▶ _Aim of the exercise_
Write out every line of the material exactly as it appears.

▶ _Data extract_
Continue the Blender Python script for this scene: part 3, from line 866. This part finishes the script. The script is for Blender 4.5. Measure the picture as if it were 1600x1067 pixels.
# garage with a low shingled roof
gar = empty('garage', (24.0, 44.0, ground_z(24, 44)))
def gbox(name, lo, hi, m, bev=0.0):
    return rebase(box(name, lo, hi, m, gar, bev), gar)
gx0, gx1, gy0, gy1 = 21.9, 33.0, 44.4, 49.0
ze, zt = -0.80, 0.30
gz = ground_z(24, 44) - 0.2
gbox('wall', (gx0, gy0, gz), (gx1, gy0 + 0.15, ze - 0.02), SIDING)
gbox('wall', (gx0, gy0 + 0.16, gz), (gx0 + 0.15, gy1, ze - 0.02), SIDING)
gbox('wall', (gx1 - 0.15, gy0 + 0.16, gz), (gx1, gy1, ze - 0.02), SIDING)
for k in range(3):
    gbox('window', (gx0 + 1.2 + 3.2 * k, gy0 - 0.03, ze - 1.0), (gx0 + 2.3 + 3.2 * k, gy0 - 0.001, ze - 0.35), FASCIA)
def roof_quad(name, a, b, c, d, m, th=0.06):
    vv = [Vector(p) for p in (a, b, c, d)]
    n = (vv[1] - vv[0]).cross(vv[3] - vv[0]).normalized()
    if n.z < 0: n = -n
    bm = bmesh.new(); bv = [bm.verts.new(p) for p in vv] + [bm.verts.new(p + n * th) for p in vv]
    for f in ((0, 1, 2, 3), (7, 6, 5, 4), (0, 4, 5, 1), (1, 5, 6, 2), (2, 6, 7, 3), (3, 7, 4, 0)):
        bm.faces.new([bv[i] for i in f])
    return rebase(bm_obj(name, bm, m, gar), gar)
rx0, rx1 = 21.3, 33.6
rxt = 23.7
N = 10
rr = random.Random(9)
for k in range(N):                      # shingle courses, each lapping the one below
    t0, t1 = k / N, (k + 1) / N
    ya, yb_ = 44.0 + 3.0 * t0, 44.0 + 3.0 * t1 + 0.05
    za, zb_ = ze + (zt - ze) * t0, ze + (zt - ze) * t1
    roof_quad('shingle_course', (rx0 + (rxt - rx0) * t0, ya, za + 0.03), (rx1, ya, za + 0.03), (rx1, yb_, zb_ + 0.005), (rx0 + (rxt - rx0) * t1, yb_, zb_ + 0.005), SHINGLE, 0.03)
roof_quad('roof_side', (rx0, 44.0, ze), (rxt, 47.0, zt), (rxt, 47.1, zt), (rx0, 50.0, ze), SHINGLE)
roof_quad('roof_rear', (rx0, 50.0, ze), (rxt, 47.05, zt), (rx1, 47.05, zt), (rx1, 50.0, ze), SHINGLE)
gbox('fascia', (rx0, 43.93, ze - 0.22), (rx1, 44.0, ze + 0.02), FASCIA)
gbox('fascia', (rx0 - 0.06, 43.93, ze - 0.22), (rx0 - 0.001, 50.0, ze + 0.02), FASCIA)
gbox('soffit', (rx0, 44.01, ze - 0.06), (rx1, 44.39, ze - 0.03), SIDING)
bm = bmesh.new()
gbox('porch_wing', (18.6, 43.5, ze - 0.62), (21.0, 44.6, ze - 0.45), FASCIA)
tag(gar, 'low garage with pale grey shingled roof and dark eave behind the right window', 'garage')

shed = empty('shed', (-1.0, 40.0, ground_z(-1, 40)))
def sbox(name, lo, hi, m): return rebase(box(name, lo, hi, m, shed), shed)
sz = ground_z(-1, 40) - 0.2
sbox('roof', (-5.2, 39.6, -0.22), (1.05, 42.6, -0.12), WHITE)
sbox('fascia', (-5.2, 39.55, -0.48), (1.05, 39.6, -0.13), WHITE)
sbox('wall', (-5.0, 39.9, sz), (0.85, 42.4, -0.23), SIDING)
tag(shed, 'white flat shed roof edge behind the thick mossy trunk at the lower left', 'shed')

▶ _Result of this exercise_
Continue the Blender Python script for this scene: part 3, from line 866. This part finishes the script. The script is for Blender 4.5. Measure the picture as if it were 1600x1067 pixels.
# garage with a low shingled roof
gar = empty('garage', (24.0, 44.0, ground_z(24, 44)))
def gbox(name, lo, hi, m, bev=0.0):
    return rebase(box(name, lo, hi, m, gar, bev), gar)
gx0, gx1, gy0, gy1 = 21.9, 33.0, 44.4, 49.0
ze, zt = -0.80, 0.30
gz = ground_z(24, 44) - 0.2
gbox('wall', (gx0, gy0, gz), (gx1, gy0 + 0.15, ze - 0.02), SIDING)
gbox('wall', (gx0, gy0 + 0.16, gz), (gx0 + 0.15, gy1, ze - 0.02), SIDING)
gbox('wall', (gx1 - 0.15, gy0 + 0.16, gz), (gx1, gy1, ze - 0.02), SIDING)
for k in range(3):
    gbox('window', (gx0 + 1.2 + 3.2 * k, gy0 - 0.03, ze - 1.0), (gx0 + 2.3 + 3.2 * k, gy0 - 0.001, ze - 0.35), FASCIA)
def roof_quad(name, a, b, c, d, m, th=0.06):
    vv = [Vector(p) for p in (a, b, c, d)]
    n = (vv[1] - vv[0]).cross(vv[3] - vv[0]).normalized()
    if n.z < 0: n = -n
    bm = bmesh.new(); bv = [bm.verts.new(p) for p in vv] + [bm.verts.new(p + n * th) for p in vv]
    for f in ((0, 1, 2, 3), (7, 6, 5, 4), (0, 4, 5, 1), (1, 5, 6, 2), (2, 6, 7, 3), (3, 7, 4, 0)):
        bm.faces.new([bv[i] for i in f])
    return rebase(bm_obj(name, bm, m, gar), gar)
rx0, rx1 = 21.3, 33.6
rxt = 23.7
N = 10
rr = random.Random(9)
for k in range(N):                      # shingle courses, each lapping the one below
    t0, t1 = k / N, (k + 1) / N
    ya, yb_ = 44.0 + 3.0 * t0, 44.0 + 3.0 * t1 + 0.05
    za, zb_ = ze + (zt - ze) * t0, ze + (zt - ze) * t1
    roof_quad('shingle_course', (rx0 + (rxt - rx0) * t0, ya, za + 0.03), (rx1, ya, za + 0.03), (rx1, yb_, zb_ + 0.005), (rx0 + (rxt - rx0) * t1, yb_, zb_ + 0.005), SHINGLE, 0.03)
roof_quad('roof_side', (rx0, 44.0, ze), (rxt, 47.0, zt), (rxt, 47.1, zt), (rx0, 50.0, ze), SHINGLE)
roof_quad('roof_rear', (rx0, 50.0, ze), (rxt, 47.05, zt), (rx1, 47.05, zt), (rx1, 50.0, ze), SHINGLE)
gbox('fascia', (rx0, 43.93, ze - 0.22), (rx1, 44.0, ze + 0.02), FASCIA)
gbox('fascia', (rx0 - 0.06, 43.93, ze - 0.22), (rx0 - 0.001, 50.0, ze + 0.02), FASCIA)
gbox('soffit', (rx0, 44.01, ze - 0.06), (rx1, 44.39, ze - 0.03), SIDING)
bm = bmesh.new()
gbox('porch_wing', (18.6, 43.5, ze - 0.62), (21.0, 44.6, ze - 0.45), FASCIA)
tag(gar, 'low garage with pale grey shingled roof and dark eave behind the right window', 'garage')

shed = empty('shed', (-1.0, 40.0, ground_z(-1, 40)))
def sbox(name, lo, hi, m): return rebase(box(name, lo, hi, m, shed), shed)
sz = ground_z(-1, 40) - 0.2
sbox('roof', (-5.2, 39.6, -0.22), (1.05, 42.6, -0.12), WHITE)
sbox('fascia', (-5.2, 39.55, -0.48), (1.05, 39.6, -0.13), WHITE)
sbox('wall', (-5.0, 39.9, sz), (0.85, 42.4, -0.23), SIDING)
tag(shed, 'white flat shed roof edge behind the thick mossy trunk at the lower left', 'shed')